The Gallery Café, Queen's Theatre, Barnstaple
Review: Mark Clough
OKAY, get the confessional over first. I'd never been to a poetry reading before and I really wasn't sure what to expect so, as a result, was a slightly hesitant member of the audience. Would it be like open mic night at a comedy club crossed with band night at your local pub — or had I got completely the wrong idea?
The truth is that this North Devon Festival event ploughed its own furrow — a bit like poetry itself, I guess — and was all the better for it.
Put on by Apples and Snakes, which organises performance poetry events around the whole country, the "headline" act was Brian Patten. He is one of the Liverpool Poets and although these days he hails from South Devon, his Merseyside twang is still very evident as he cracks out poem after poem.
He moved through poems for children, then on to works about the pangs of teenage years after which followed verse on the many and varied ways humans struggle to love and be loved.
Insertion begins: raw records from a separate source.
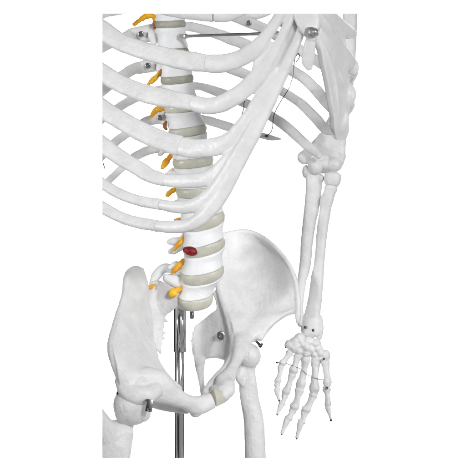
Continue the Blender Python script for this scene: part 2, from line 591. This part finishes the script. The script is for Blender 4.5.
# fused costal cartilage of the right side
CART = [
    fr([(205.8, 63.3, 16), (211, 63.7, 18), (225, 63.2, 18), (240, 58.5, 17), (255, 49, 16), (266, 36, 12), (276, 21.5, 11), (286, 7, 12)], 10),
    fr([(191, 102.8, 14), (197, 104, 15.5), (206, 106, 16.5), (217, 105, 17), (231, 99, 17), (247, 87.5, 17), (262, 71, 15), (277, 47, 10), (286, 28, 9), (293, 10, 10)], 10),
    fr([(178, 145.6, 18.5), (184, 147, 19), (192, 148.5, 19), (205, 148, 18), (218, 146, 18), (231, 140, 18), (243, 127, 17), (256, 108, 16), (266, 90, 14), (273, 76, 9), (277, 67, 3)], 8, dd=1),
    fr([(163, 180, 11.5), (175, 181, 13.5), (190, 181, 14), (205, 179, 15), (216, 173.5, 16), (228, 162, 17), (240, 146, 17), (254, 124, 16), (267, 99, 13), (275, 82, 8), (279, 73, 3)], 8, dd=1),
    fr([(160, 204.6, 9.8), (175, 207, 12), (192, 206, 14), (208, 198, 16), (222, 182, 17), (236, 160, 17), (250, 135, 16), (262, 110, 14)], 10),
    fr([(156, 225.8, 10.5), (172, 227, 12.5), (188, 225.2, 13), (200, 219, 14), (211, 208.5, 15), (220.5, 196, 15), (230, 178, 15), (243.5, 153, 14), (255.5, 131, 13), (267, 106, 13), (278.5, 82, 12), (289, 60, 10), (296, 44, 9), (303, 26, 9)], 10),
    fr([(266, 88, 12), (273, 74, 14), (281, 57, 13), (289, 38, 12), (297, 16, 12)], 6, dd=5),
    fr([(256, 72, 10), (261, 64, 15), (267, 54, 14), (272, 46, 10)], 7, dd=1),
    fr([(284, 28, 8), (290, 12, 14)], 6, dd=3),
]
mb = MB()
for c in CART:
    mb.sweep(c, N=(-0.15, -1, 0.1), r0=False, wob=0.012)
CA = mb.build('costal_cartilage', M_CART, SK, voxel=0.75, smooth=16, cuts=[('T', TY, -160)])
# upper cartilage along the top edge
mb = MB()
mb.sweep(fr([(214.5, 14, 16), (228, 13.5, 16), (240, 9, 15), (252, 0, 14)], 9), r0=False, wob=0.01)
mb.build('costal_cartilage', M_CART, SK, voxel=0.75, smooth=3, cuts=[('T', TY, -160)])

# ------------------------------------------------------------------ ribs, left side of the body
LEFT = [
    [(246, 14, 66, 8, 7), (256, 15, 70, 9, 7), (266, 12, 74, 9, 7), (284, 1, 70, 9, 7)],
    [(182, 2, 20, 12, 8), (212, 8, 40, 12, 7), (234, 16, 58, 12, 7), (250, 22.5, 70, 12, 7), (268, 31, 80, 11, 7), (300, 50, 82, 11, 7), (320, 63, 66, 11, 7), (340, 74, 30, 12, 8), (350, 77, -5, 13, 8), (354.5, 70, -45, 13, 8)],
    [(180, 26, 14, 9, 8), (192, 27, 24, 9.5, 7), (210, 31.5, 38, 11, 7), (230, 38.5, 56, 12, 7), (250, 46.5, 70, 11.5, 7), (270, 57, 80, 11.5, 7), (290, 69.5, 84, 11.5, 7), (303, 77.5, 80, 11.5, 7), (316, 90, 66, 12, 7), (328, 104, 42, 12, 7), (340, 111, 15, 14, 8), (350, 104, -25, 15, 8), (349, 97, -52, 16, 8)],
    [(184, 55, 14, 10, 8), (206, 60, 34, 11, 7), (228, 67.5, 52, 11, 7), (248, 75.5, 68, 11, 7), (266, 84, 78, 10, 7), (283, 92, 80, 9.5, 7), (300, 103, 76, 10, 7), (315, 117.5, 60, 11, 7), (325, 128.5, 42, 11, 7), (331, 131, 36, 9, 6), (335, 131, 30, 6, 4)],
    [(188, 86, 14, 8, 7), (200, 86.5, 24, 8, 7), (212, 90, 36, 9.5, 7), (230, 96.5, 50, 10, 7), (246, 103.5, 62, 10, 7), (258, 109, 68, 10, 7), (272, 116.5, 70, 10.5, 7), (286, 126.5, 66, 11, 7), (300, 139, 56, 10.5, 7), (311, 149, 46, 9.5, 6), (319, 156, 38, 6, 5)],
    [(194, 118, 14, 9, 7), (208, 120.5, 28, 9, 7), (226, 126, 44, 9.5, 7), (244, 131.5, 56, 8, 6), (262, 135.5, 62, 6.5, 5), (272, 138, 62, 5.5, 5), (280, 139, 60, 2.2, 2.5)],
]
for k, r in enumerate(LEFT):
    mb = MB()
    mb.sweep(r, N=(-0.45, -1, 0.1), wob=0.02)
    o = mb.build('rib', M_BONE, SK, voxel=0.65, smooth=3, cuts=[('T', TY, 60)] if k < 2 else ())
    if k == 1:
        screw(249, 23, 62.5, 2.8, o, M_STEEL, depth=5)

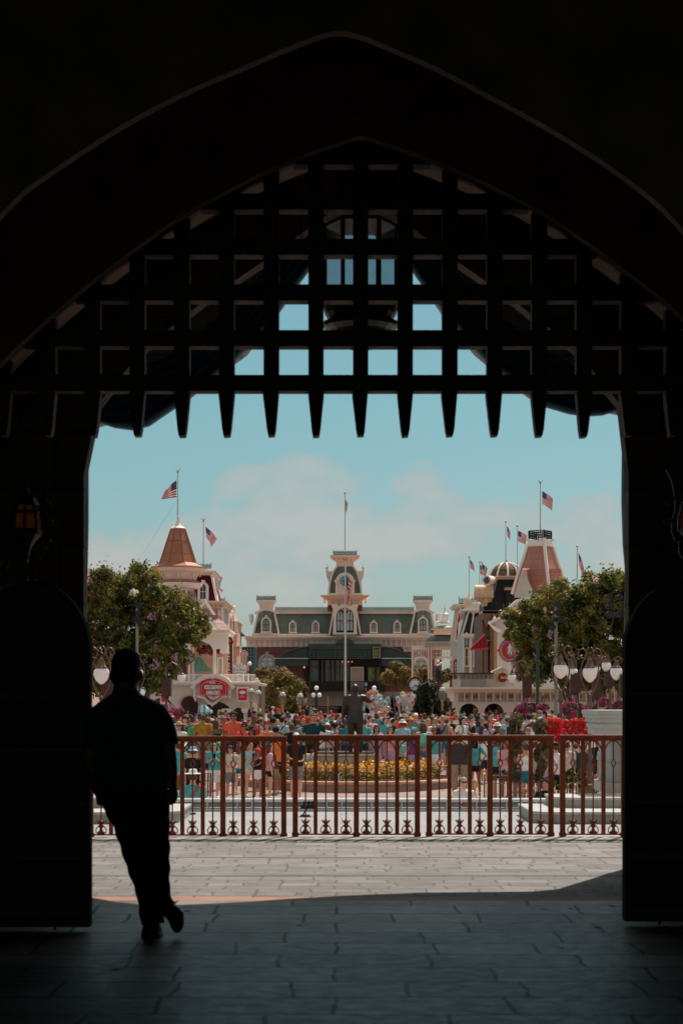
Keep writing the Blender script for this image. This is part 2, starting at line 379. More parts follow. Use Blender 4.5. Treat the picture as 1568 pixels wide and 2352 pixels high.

All this was interspersed with tiny little poems which were over almost before we'd realised they'd begun.
While much of Brian's work raised a laugh, certainly he did not back away from work confronting mortality. These included a warning to us all not to allow fear to force us to put off following our dreams and a moving tribute to his friend, poet Adrian Mitchell, who died last year.
All headliners have their supports and Brian's were the "myth-obsessive" Adam Horovitz, Edson Burton, who told us of his Jamaican roots, and Lucy Lepchani, who, among other things, touched on the feminist debate over lipstick. The entire evening was hosted by the memorable Sally Crabtree, whose shocking pink wig must act as the perfect disguise.
What the entire evening underlined for me is that poetry is rarely better than when it is being read out loud, and that hearing it creates, for me at least, the desire to read it for myself, which, for the many poets out there, can be no bad thing.